Recommended by Doug DeVita

  • Not Really (Little Star)
    1 Jul. 2020
    "How do men grieve the loss of something they didn't have a chance to love?"

    This line. What had been silently streaming tears and a few held breaths let loose in a full-on sob-a-thon with this line. A gut-wrenching, beautiful, yet healing monologue which is a gift for an actor to perform.
  • Flight
    29 Jun. 2020
    The beauty in this script is in its utter simplicity, a simplicity that is nonetheless deceptively complex. Quietly moving, Studi’s “Flight” soars on the power of its deeply felt heart.
  • Last Ship to Proxima Centauri
    29 Jun. 2020
    Greg Lam takes a stab at colonialism, appropriation, entitlement, and American television with rapier sharp wit and precision in this darkly funny, wildly political science-fiction comedy, and I loved every word of it. Now I'd love to see it staged.
  • Blind No. 7
    29 Jun. 2020
    Another "Clyde & His Sons" play from Philip Middleton Williams, and another beautiful evocation of this tight knit family, warts and all. Williams' ability to create and sustain time, place, and mood is on full display here, and while he makes his points with gentle power, they are no less the stronger for it. Delicately touching, moving, and lovely.
  • Queen Of
    28 Jun. 2020
    Wow. Epic. And wonderful.

    Rossi plays with time and form with a sure hand, and while this may be an early draft, the overall effect is already smashing – and quite masterful. I’m looking forward to watching this piece develop.
  • A House by the Side of the Road - Seven Short Plays About a Family
    28 Jun. 2020
    Individually, each of these plays are lovely, moving evocations of a father and son relationship; when put together as they have been here, a story arc suddenly appears and the works become a unified whole, shimmering with the glow of love, loss, and cherished memory. Beautiful.
  • Ivanka Vs. Reality (Dramatic Comedy)
    28 Jun. 2020
    There's a strong current of the absurd that jolts this comedy to life, along with a dark undercurrent of desperation that keeps it grounded; the two opposing currents work together beautifully to make this complex work breathtakingly funny one moment, breathtakingly heartbreaking the next, and Downs' has made it all work seamlessly. I'd love to see this staged.
  • Any Second Now
    26 Jun. 2020
    Well this is a fun, meta-trip through the collective, somewhat callous unconscious methods of playwrights everywhere; I mean, do any of us think about what we put our characters through as we bring them to life, or — more to the point — abandon them when we can’t use them? Clever and funny, this little gem from Williams is so “in,” it’s out of this world delightful.
  • (Sisterhood) In the Time of the Apocalypse - Full Length
    26 Jun. 2020
    Who runs away from the circus? Well, when one actually lives with the circus, and your home life IS a circus from hell...

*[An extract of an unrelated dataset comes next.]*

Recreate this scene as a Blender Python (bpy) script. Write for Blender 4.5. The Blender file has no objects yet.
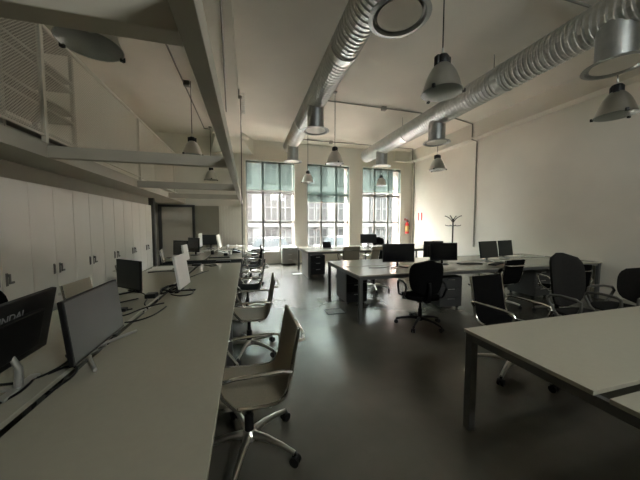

    Kendra Augustin has written a supremely surreal, supremely touching play that captures the dysfunctional gestalt of our times; the circus metaphors abound – aptly – and the end-of-the-world tension, while anxiety provoking, feels true, and earned. A disturbing, thought provoking work that nonetheless has many achingly beautiful and tender moments.
  • The Venetians
    24 Jun. 2020
    I just experienced this play via an online reading produced by Kane Repertory Theatre.

    What a stunning script. Epic in scope, lush in its use of language, opulent in its theatricality, compelling in its storytelling, and most importantly, unrelenting in its intelligent parallels to contemporary issues, Barbot's THE VENETIANS is a thrilling work from a master playwright.